Infatti, la disponibilità di autovetture (così come degli altri beni previsti dai decreti ministeriali attuativi del redditometro) costituisce una presunzione di capacità contributiva che la stragrande maggioranza della giurisprudenza di legittimità ha considerato avente natura legale, ai sensi dell’articolo 2728 del codice civile, perché è la stessa legge a desumere dal fatto certo della disponibilità di tali beni un indice di capacità contributiva. Per questo motivo, all’ufficio non è richiesto null’altro che l’accertamento e la dimostrazione di tali elementi.
In tal caso, spetta al contribuente provare, secondo quanto disposto dall’articolo 38, comma 6, del Dpr 633/1972 (vigente prima delle modifiche apportate dall’articolo 22 del Dl 78/2010 convertito nella legge 122/ 2010) di possedere altri redditi esenti o soggetti a ritenuta alla fonte e/o che i redditi effettivi ritratti dall’attività agricola siano sufficienti a giustificare il suo tenore di vita.

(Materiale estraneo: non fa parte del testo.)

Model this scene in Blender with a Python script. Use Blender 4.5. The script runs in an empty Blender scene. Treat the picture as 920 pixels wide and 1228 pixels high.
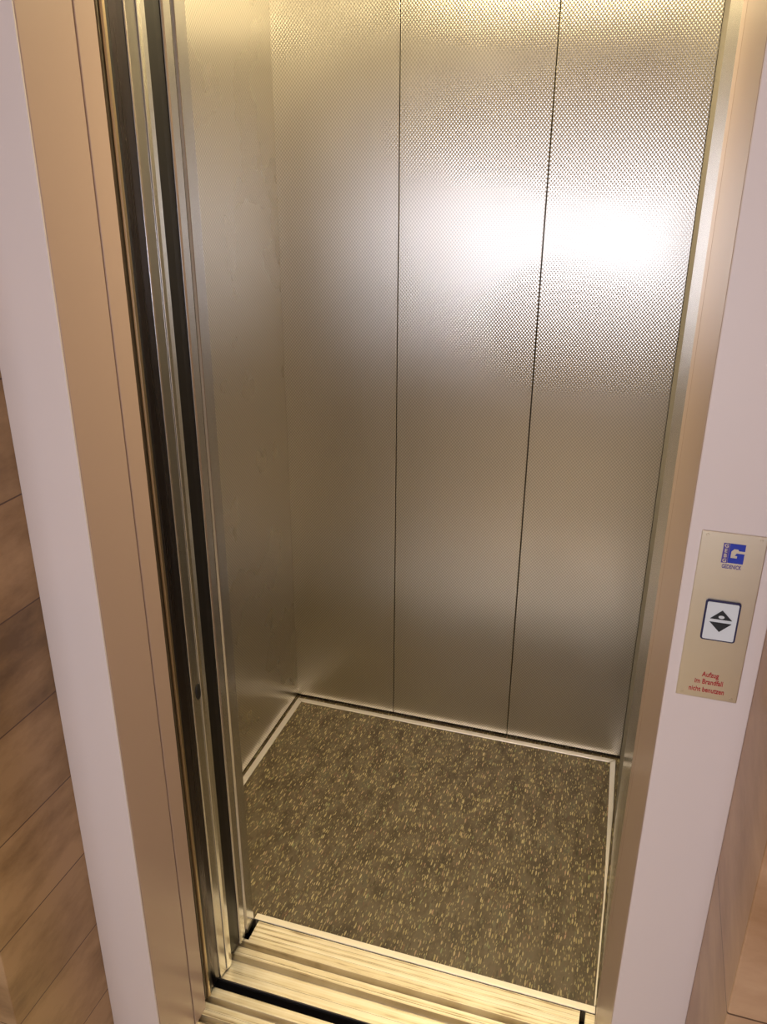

Se ne desume che la Ctr ha fatto corretta applicazione di tali principi ritenendo, con un giudizio tipicamente di fatto, insindacabile in sede di legittimità ove congruamente motivato, che gli elementi probatori offerti dal contribuente non fossero sufficienti a vincere le presunzioni invocate dal Fisco.

Ulteriori osservazioni
La titolarità di un reddito agrario non mette al riparo il contribuente dall’attività di controllo dell’Amministrazione finanziaria: infatti, riprendendo un principio espresso dalla Corte costituzionale con la sentenza 377/1995, numerose pronunce di legittimità hanno sostenuto che, ove la capacità di spesa del contribuente manifesti il possesso di un reddito superiore a quello effettivo realmente conseguito nell'esercizio delle attività agricole e quindi di un reddito diverso da quello denunciato (possesso di altri terreni o esercizio di attività diverse non riconducibili a quelle agricole), diventa legittimo l'accertamento sintetico in base a elementi e circostanze di fatto certi, salva la facoltà del contribuente di fornire la prova che egli possieda altre fonti di reddito non tassabili, o tassate separatamente oppure che i redditi effettivi frutto della sua attività agricola siano sufficienti a giustificare il suo tenore di vita (cfr Cassazione, sentenze 6952/2006, 7005/2003, 12192/2002).
A quest’ultimo fine, secondo l’odierna pronuncia, non è sufficiente fornire una prova generica (vale a dire una perizia da cui si possa desumere solamente la potenziale capacità di sfruttamento del fondo agricolo) diventando fondamentale la tenuta di una contabilità puntuale e attendibile.

Sul tema del reddito finanziario effettivo, l’Agenzia delle Entrate, con circolare 25/E del 19 giugno 2012, ha precisato che il reddito dichiarato non sempre costituisce un termine di confronto omogeneo rispetto a quello determinato sinteticamente: per questo, in molti casi, l’importo andrà adeguato nel corso del contraddittorio per stabilire il reddito effettivamente a disposizione del contribuente (che è l’unico che ne esprime la reale capacità di spesa). Ciò vale sia per il reddito di impresa, che risente delle regole del Tuir (aventi l’effetto di limitare la deducibilità di alcuni costi oppure di consentire, per esempio, la rateizzazione, a soli fini fiscali, delle plusvalenze) sia nei casi di redditi “figurativi” come il fondiario.